Eran casi las 8:00 a.m. en Placetas. La terminal, como todos los dí­as a esa hora, dibujaba una silueta de sombras que se veí­an a lo largo del portal.

Camión a Santa Clara gritó una señora que salí­a desde las profundidades de la terminal.

Sencillo, sin mucha cola ni relajo, montamos en el camión. Todo normal: el olor a humedad, los asientos reducidos, el tubo que plácidamente se acomoda a la espalda, y dos o tres personas de pie. Tí­pico.

Todo el mundo sacando los tres pesos exactos, que no tengo cambio dijo el chofer en un intento camuflado por dar los buenos dí­as.

Tranquila, busco en mi bolsillo los pesos sueltos que me dejan en la casa para el pasaje. Tres monedas de 20 centavos, por si viene la guagua Zulueta-Santa Clara, un billete de cinco pesos, por si pasa alguna Yutong, uno de diez, por si hay que coger camión de pasaje y de casualidad, un «Che » que mi papá habí­a dejado sobre la mesa.

Tomo la moneda y tonteo con su redondez mientras el chofer sube y empieza la ronda de cobros.

Los tres pesos exactos

Empieza el cotorreo, se sienten los zippers resonando, el chasquido de las jabas de nailon dentro de los bolsos. Un señor que con billete de diez pesos y aquello de «Cobra tres y quédate con el cambio ».

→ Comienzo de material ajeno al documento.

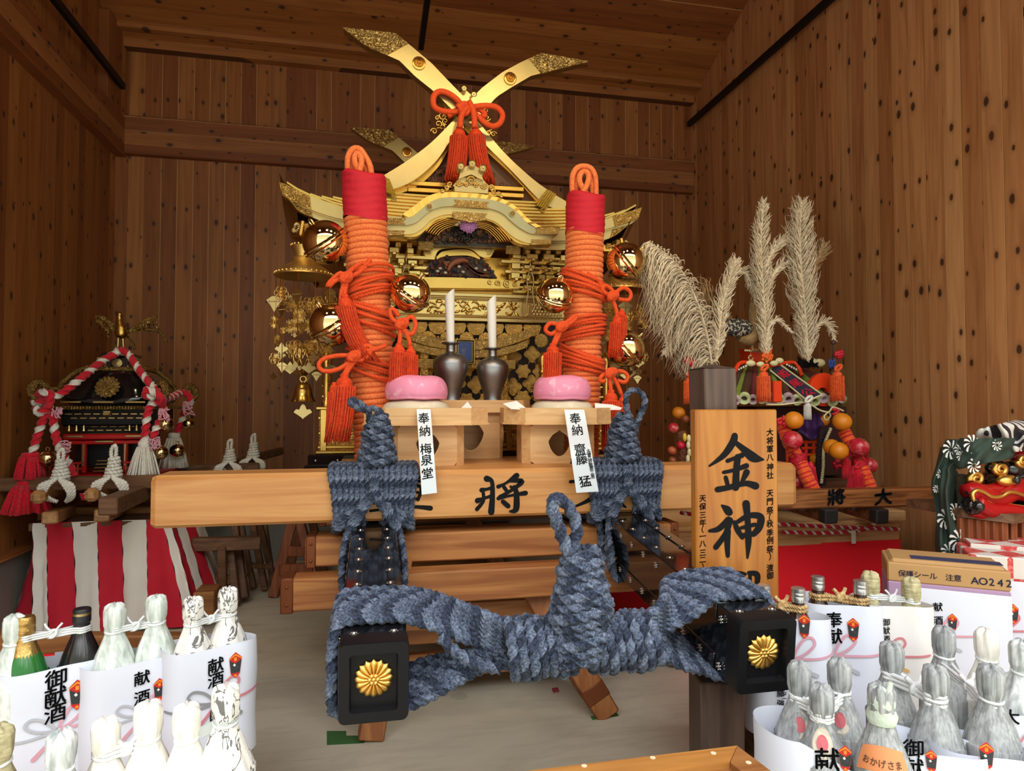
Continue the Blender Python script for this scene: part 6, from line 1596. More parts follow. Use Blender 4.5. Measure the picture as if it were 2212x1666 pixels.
for x, w_ in ((1741, .012), (1757, .012)): m.box(P(x, 975, 2.98), (w_, .014, .11), .002)
for y_ in (955, 968): m.box(P(1748, y_, 2.975), (.085, .014, .012), .002)
for x in (1700, 1715, 1768): m.box(P(x, 975, 3.0), (.012, .012, .14), .002)
m.box(P(1748, 982, 2.97), (.06, .02, .012), .002); hs('little_gate', m, VERM, 20)
m = MB()
for k in range(3): m.rope(spline([P(1776 + 3 * k, 920 + 4 * k, 2.9), P(1771 + 4 * k, 960, 2.9), P(1768 + 3 * k, 1005, 2.9), P(1772 + 3 * k, 1048, 2.9)], 6), .013, 4)
hs('dark_braid', m, plain('dark_braid', H('2e1a22'), .8), 180)
hs('straw_rope', MB().rope(spline([P(1795, 925, 2.86), P(1780, 965, 2.86), P(1778, 1010, 2.86), P(1774, 1045, 2.86)], 6), .007, 5), POD, 180)
hs('base', MB().box(P(1700, 1040, 3.2), (.62, .5, .05), .004), OLDX, 20)
hs('white_cord', MB().tube(spline([P(1655, 874, 2.8), P(1690, 874, 2.8), P(1740, 870, 2.79), P(1770, 886, 2.79), P(1790, 890, 2.79), P(1800, 880, 2.78), P(1822, 888, 2.78)], 8), .0045, 6).tube(spline([P(1790, 890, 2.78), P(1780, 900, 2.78), P(1786, 908, 2.78), P(1794, 898, 2.78), P(1790, 890, 2.78)], 6), .004, 6), POD, 180)
def ztas(label, x, y0, y1, w, Yq, mat=VERMC, grp='orange tassels of the harvest shrine'):
    m = MB(); a = P(x, y0, Yq); tassel(m, a, a.z - P(x, y1, Yq).z, w / 2 * pxd(a))
    for q in (.9, 2.6): m.tube([a + Vector((.018 * math.cos(k), -.01, .012 + .014 * math.sin(k + q))) for k in np.linspace(0, 2 * PI, 13)[:-1]], .005, 6, 0, True)
    tag(obj('tassel', m, mat, None, 180), label, 'tassel', grp)
ztas('orange tassel hanging in front of the taro stem roof', 1649, 800, 868, 26, 2.78)
ztas('orange tassel hanging below the red berries at the ring ornament', 1808, 800, 866, 26, 2.78)
ztas('orange tassel peeking out behind the dark sign post', 1490, 812, 872, 24, 2.95)
ztas('small white tassel hanging in front of the purple curtain', 1744, 868, 906, 14, 2.74, WHITEROPE)
hs('fence_of_stalks', MB().tube(spline([P(1799, 745, 2.9), P(1800, 768, 2.88), P(1797, 800, 2.86)], 5), .005, 6).ball(P(1800, 740, 2.9), .013, 8, 6), BROWN, 60)
hs('blue_knot', MB().tube([P(1797 + 6 * math.cos(a), 786 + 9 * math.sin(2 * a), 2.85) for a in np.linspace(0, 2 * PI, 17)[:-1]], .006, 6, 0, True), plain('blue_cord', H('2c3f86'), .7), 180)
def berries(label, x, y, r, Yq, mat, n=16, br=.009):
    m = MB(); c = P(x, y, Yq); k = pxd(c) * r; gg = random.Random(int(x + y))
    for i in range(n):
        a = gg.uniform(0, 2 * PI); q = math.sqrt(gg.random()); m.ball(c + Vector((k * q * math.cos(a), -.01 * (1 - q), k * q * math.sin(a))), br, 8, 6)
    tag(obj('berry_cluster', m, mat, None, 180), label, 'berries', 'berry clusters on the harvest shrine')
berries('cluster of orange berries in the middle of the roof ridge', 1656, 769, 13, 3.0, plain('berry_orange', H('e0611a'), .35), 22)
berries('cluster of red berries on a stalk above the ring ornament', 1812, 764, 9, 2.86, BERRY, 14, .010)
berries('cluster of red berries beside the dark sign post under the plumes', 1489, 781, 10, 2.95, BERRY, 14, .010)
berries('red berries beside the topmost orange next to the sign board', 1690, 912, 12, 2.72, BERRY, 16, .008)
berries('red berries above the orange at the outer yarn column', 1806, 890, 8, 2.74, BERRY, 10, .008)
berries('small red fruits among the stems behind the straw rope', 1812, 1000, 14, 2.9, BERRY, 14, .011)
for x, y, s in ((1622, 785, 9), (1643, 787, 8), (1672, 785, 8), (1684, 779, 8), (1754, 782, 11), (1770, 784, 12), (1490, 808, 8), (1520, 778, 9)):
    hs('dried_pod', MB().ball(P(x, y, 2.98), .02 * s / 9, 8, 6, 0, (1.3, .7, .8)), POD, 60)
def fruit(nm, label, x, y, r, Yq, mat, cat, grp, sq=.94):
    c = P(x, y, Yq); k = pxd(c) * r; t = thing(nm, label, cat, c, grp)
    pr = [(max(1e-6, math.sin(PI * i / 18)) * k * (1 - (.08 if nm == 'apple' else .02) * math.cos(PI * i / 18) ** 8), -math.cos(PI * i / 18) * k * sq * (1 - (.18 if nm == 'apple' else .05) * math.cos(PI * i / 18) ** 20)) for i in range(19)]
    M = Matrix.Rotation(.5, 3, 'X') @ Matrix.Rotation(.2, 3, 'Y')
    obj('flesh', MB().lathe(pr, c, 24, M), mat, t, 180); s = MB().tube([c + M @ Vector((0, 0, k * sq * .78)), c + M @ Vector((.004, 0, k * sq * 1.08))], k * .06, 6)
    obj('stem', s, CHEST if nm == 'apple' else LEAFG, t)
OG, AG = 'oranges on the harvest shrine', 'apples on the harvest shrine'
fruit('orange', 'orange at the top beside the sign board and the purple curtain', 1715, 908, 20, 2.70, ORG, 'orange', OG)
fruit('orange', 'orange highest on the outer yarn column', 1819, 911, 20, 2.70, ORG, 'orange', OG)
fruit('orange', 'front orange of the touching pair between the yarn columns', 1812, 974, 20, 2.68, ORG, 'orange', OG)
fruit('orange', 'orange tucked behind its twin between the yarn columns', 1797, 966, 18, 2.74, ORG, 'orange', OG)
fruit('orange', 'orange in shade hanging under the white cord', 1776, 907, 15, 2.95, ORG, 'orange', OG)
fruit('orange', 'small orange low in shade beside the little gate', 1762, 992, 13, 2.95, ORG, 'orange', OG)
fruit('orange', 'orange at the far end peeking out past the sign post', 1466, 892, 14, 3.1, ORG, 'orange', OG)
fruit('apple', 'apple with a pale top hung below the orange next to the sign board', 1712, 951, 21, 2.66, APPLE, 'apple', AG)
fruit('apple', 'red apple high on the outer yarn column', 1856, 966, 21, 2.66, APPLE, 'apple', AG)
fruit('apple', 'red apple half hidden behind the outer yarn column', 1877, 1005, 18, 2.74, APPLE, 'apple', AG)
fruit('apple', 'dark red apple at the far end past the sign post', 1455, 925, 12, 3.1, APPLE, 'apple', AG)
fruit('apple', 'red round fruit low down behind the inner yarn column', 1722, 1040, 18, 2.75, APPLE, 'apple', AG)
fruit('apple', 'brick red fruit in the bunch at the outer edge past the sign post', 1452, 974, 10, 3.05, plain('brick_fruit', H('b0532e'), .5), 'fruit', 'fruits at the far end of the harvest shrine')
fruit('apple', 'lowest brown red fruit of the bunch past the sign post', 1453, 995, 9, 3.05, CHEST, 'fruit', 'fruits at the far end of the harvest shrine')
fruit('apple', 'dull red pepper shaped fruit in the middle of the bunch', 1472, 962, 10, 3.02, REDSKIN, 'fruit', 'fruits at the far end of the harvest shrine')
fruit('orange', 'tawny fruit near the top of the bunch', 1480, 905, 9, 3.05, CHEST, 'fruit', 'fruits at the far end of the harvest shrine')
for i, (x, y) in enumerate(((1487, 962), (1489, 978), (1486, 992), (1488, 948), (1479, 945))):
    tag(obj('pod', MB().ball(P(x, y, 2.98), .017, 10, 8, 0, (.6, .6, 1.2)), YEL if i == 4 else POD, None, 60), ('pale peanut pod hanging at the edge of the sign board', 'yellow pod above the peanuts at the edge of the sign board')[i == 4], 'pod', 'pale peanut pods' if i < 4 else None)
hs('grain_bunch', MB().tube(spline([P(1470, 935, 3.05), P(1478, 960, 3.03), P(1476, 1000, 3.03)], 5), .03, 8), plain('grain', H('6a3a24'), .8, bump=.8, bs=80, bd=.02), 60)
def yarn(label, pts, r, seed):
    t = thing('yarn_column', label, 'yarn column', P(*pts[-1]), 'banded yarn columns'); pth = resample(spline([P(*p) for p in pts], 8), .006); m = MB()
    n = len(pth); rad = [r * (1 + .10 * abs(math.sin(i * .55))) * (1 if i < n - 8 else 1 - .06 * (i - n + 8)) for i in range(n)]
    m.tube(pth, rad, 14); o = obj('wound_yarn', m, [VERMC, REDYARN], t, 180)
    mi = [(1 if (i // 14) % 7 in (2, 5) else 0) for i in range(len(o.data.polygons))]; o.data.polygons.foreach_set('material_index', mi)
    k = MB(); e = Vector(pth[-1]); gg = random.Random(seed)
    for i in range(26): k.tube(spline([e, e + Vector((gg.uniform(-.02, .02), gg.uniform(-.02, 0), -.03)), e + Vector((gg.uniform(-.035, .035), gg.uniform(-.03, 0), -.055))], 3), .003, 4)
    obj('fringe', k, REDSKIN, t, 180); mid = Vector(pth[n // 2]); k = MB()
    for i in range(24):
        a0 = gg.uniform(0, 2 * PI); k.tube([mid + Vector((1.25 * r * math.cos(a), 1.25 * r * math.sin(a), gg.uniform(-.008, .008) + (i - 12) * .002 + .02 * math.cos(a + a0))) for a in np.linspace(0, 2 * PI, 13)[:-1]], .002, 4, 0, True)
    obj('red_thread', k, REDSKIN, t, 180)
    for dx, ln in ((.03, .09), (.05, .12)):
        k = MB(); tassel(k, mid + Vector((dx if seed == 1 else -dx, -.02, -.01)), ln, .018, (.02 if seed == 1 else -.02, 0)); obj('tassel', k, REDSKIN, t, 180)
yarn('orange and red banded yarn column slanting down beside the sign board', [(1688, 905, 2.78), (1702, 950, 2.74), (1728, 1000, 2.70), (1752, 1050, 2.66), (1772, 1076, 2.64)], .028, 1)
yarn('orange and red banded yarn column farther out by the wall', [(1822, 930, 2.76), (1846, 975, 2.72), (1866, 1020, 2.68), (1888, 1072, 2.64)], .027, 2)
ztas('red silk tassel hanging beside the pair of oranges', 1828, 985, 1035, 16, 2.7, REDYARN, 'red tassels of the harvest shrine')
ztas('red tassel hanging at the foot of the outer yarn column', 1852, 1010, 1075, 22, 2.66, REDYARN, 'red tassels of the harvest shrine')
# pampas plumes
PAMP = fibre('pampas', H('c4ab86'), H('f0e2c8'), 60, .9, .3, None, (.3, .7), .3); PAMPD = fibre('pampas_tan', H('8f6c40'), H('c29b68'), 60, .9, .3, None, (.3, .7), .3)
def plume(label, spine, w, n, seed, droop=0, mat=PAMP, side=0, L=None):
    gg = random.Random(seed); s = [Vector(q) for q in spline([P(*p) for p in spine], 10)]; k = pxd(s[0]); t = thing('pampas_plume', label, 'pampas plume', s[0], 'pampas plumes'); N = len(s)
    obj('stalk', MB().tube([s[0] + (s[0] - s[1]) * 2.0] + s[:N // 3], .006, 6), LEAFG, t); m = MB()
    m.tube(s, [.010 * (1 - .7 * i / N) for i in range(N)], 6)
    for i in range(n):
        u = gg.random() ** 1.1; j = min(N - 2, int(u * (N - 1))); b_ = s[j]; d = (s[j + 1] - s[j]).normalized()
        sd = Vector((d.z, 0, -d.x)); sgn = gg.choice((-1, 1)) if not side else (side if gg.random() < .85 else -side)
        ww = w * k * gg.uniform(.25, 1.0) * (1 if sgn == (side or sgn) else .3) * (math.sin(PI * min(1, .12 + u * .86)) ** .6); ln = (L or 2.0) * ww * gg.uniform(.8, 1.2)
        e1 = b_ + d * ln * .35 + sd * sgn * ww * .35 + Vector((0, gg.uniform(-.5, .5) * ww, 0)); e2 = b_ + d * ln * (.8 - droop * .5) + sd * sgn * ww * .8 + Vector((0, gg.uniform(-.7, .7) * ww, -droop * ww * .4)); e3 = b_ + d * ln * (1.1 - droop) + sd * sgn * ww * 1.05 + Vector((gg.uniform(-.1, .1) * ww, gg.uniform(-.7, .7) * ww, -droop * ww * 1.1))
        m.tube(spline([b_, e1, e2, e3], 3), [.0016, .0022, .003, .0034, .0034, .003, .0024, .0018, .0012, .0006], 3, caps=False)
    obj('plume', m, mat, t, 180)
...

Una de las señoras a mi costado comienza con sus quejas, que poco a poco van subiendo de tono.

Si va a cobrar tres pesos, tiene que tener cambio y, si no que cobre a diez, que es lo mismo.

Sigo jugando con la moneda entre mis manos mientras el chofer replica. «Este camión está saliendo en lugar de la guagua, y lo que hay que pagar son tres pesos, yo no puedo estar cambiándole a todo el mundo ».

Vuelve la señora:

Tiene que tener cambio, porque yo lo que tengo es un billete de 50, ¿qué hago?

Otro señor en el fondo del camión:

Caballero, que nunca se queda bien, si es a diez se quejan de los precios y si es a tres se quejan también.

Debo confesar que solté alguna risita pensando en aquello de que «el cubano no tiene lí­mites ». En medio del barullo, cada vez más ligero, el chofer se me acerca y yo extiendo la mano para pagarle con mi «Che ». Así­, sin más que un «clin » dejé caer la moneda al suelo, y ella cantando con su voz metálica se coló por el agujero de la puerta. Con la expresión más parecida al desasosiego que mi cara se sabe, miré al chofer:

Tome cinco

No tengo cambio respondió.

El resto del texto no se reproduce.